Başbakan Erdoğan’ın da katıldığı G-20 Ekonomi Zirvesi geçtiğimiz hafta sonu Toronto’da bir araya geldi. Zirve’nin bu seferki gündemi çok önemli ve acil ekonomik kararların alınma olasılığı gündemde.
Yaklaşık 1 ay önce bu sütunlarda yazdığım gibi, gelişmiş ve gelişmekte olan bir çok ülke bankası, “Basel III” kriterlerinin yumuşatılmasını istiyor. Çünkü, özellikle global krizden ciddi biçimde etkilenen ülkelerin bankaları, kriterleri yerine getirmeye kalkarlarsa, batma tehlikesi ile karşılaşabilecekler.
Bankaların gelebilecek olası bir ekonomik mali krize karşı tutmak zorunda olacakları likit fonlarla ilgili rasyonun yumuşatılması konusu, Zirve’nin gündemindeki acil tedbirlerin başında yer alıyor. Bankacılar, önerilen ‘net stable funding ratio’nun (fonlama rasyosu) fon maliyetlerini ve giderek kredi faizlerini yükselteceğini ve kendilerine sadece Euro Bölgesi’nde, yaklaşık 5 milyar euro ilave maliyet geleceğini söylüyorlar.

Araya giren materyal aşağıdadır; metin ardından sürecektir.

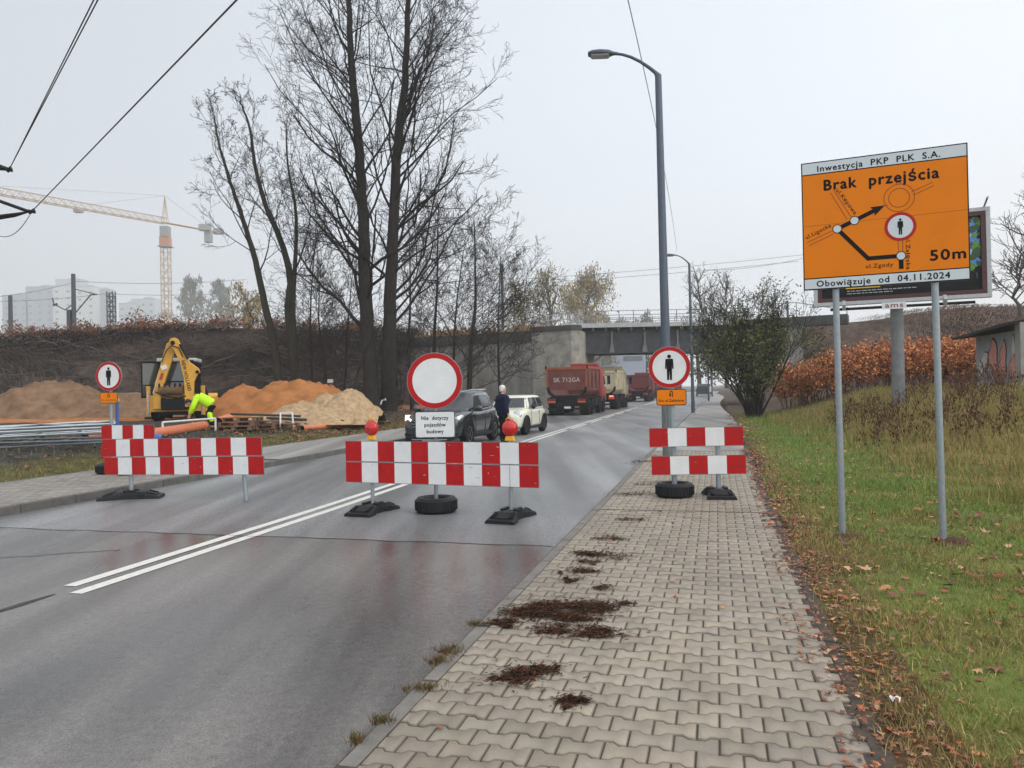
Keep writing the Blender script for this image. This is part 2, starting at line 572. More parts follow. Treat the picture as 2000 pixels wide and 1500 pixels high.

Öte yandan devletlerin alacağı tedbirlerle yükselecek olan vergi oranları da bankalara ağır darbeler vuracak.
Gerekli sermaye
Zirvenin en önemli gündem maddesi ise, “Basel III” komisyonunca zorunlu görülen, asgari sermaye ve toksik kredilere göre sermayenin olması gereken oransal büyüklük.
“Basel III” komisyonu kararlarına uydukları takdirde, en büyükleri dahil bir çok Avrupa Bankası ciddi sermaye artırımı yapmak zorunda. İşte, bankalar bu konudaki zorunluluğu ertelemek istiyorlar. Türk ve İskandinav ülkeleri bankalarının böyle bir sorunu yok.
Kurtarma paketi yetersiz
Avrupa Birliği’nin zordaki ülkeler için başlattığı kurtarma paketine rağmen, Yunanistan ve İspanya’nın borç geri ödeyememe riski ciddi boyutlarda. Bu ülkelerde gerçekleştirilen ve gerçekleştirilecek olan bütçe kesintileri ve vergi artırımları, halen borçlarını çevirmeye yetmiyor. Çok yakında, bu ülkelerin borçlarını yeniden yapılandırma(debt restructuring) girişimleri gündeme gelecek. Yeniden yapılandırmaya, zordaki ülkelerin borçlarını zamanında geri ödeyememeleri halinde başvuruluyor.
Büyük sanayi ülkelerinin daha fazla manevra alanları bulunmasına rağmen, “İkinci Jenerasyon Yapısal Reformlar”ı devreye sokmaları kaçınılmaz görünüyor. ABD ve İngiltere bu reformlara başladı bile. İngiltere Başbakanı Cameron, geçen hafta bankaların sermaye ve likidite durumunun çok süratli düzeltilmesi gerektiğini açıkladı. Cameron, G-20 Zirvesi sırasında bu konuda ABD, Rus ve Çin Başkanlarıyla tek taraflı görüşmeler de yaparak, ülkesindeki bankaların sorunlarını çözmeye çalışacak.
Bütçe açıkları
G-20 Zirvesi’nin diğer bir gündemi, ülkelerin bütçe açıklarının süratle azaltılması olacak. Bütçe açıklarının azaltılması sırasında, kamu harcamalarının kısılması ve vergilerin arttırılması gerekecek. Ancak, bu tedbirlerin global krizde yeni bir dibe neden olması olasılığı var. ABD, bütçe açıklarının azaltılması konusunda ısrarlı olurken, Avrupa ülkeleri “ABD’nin çıkarlarını korumak zorunda değiliz; biz ABD’nin Merkez Bankası mıyız?” diyorlar.
Bu konularda, Türkiye dahil G-20 üyesi diğer ülkelerin takınacağı tavır çok önemli.
Not: Yazı, Zirve’den önce yazılmıştır.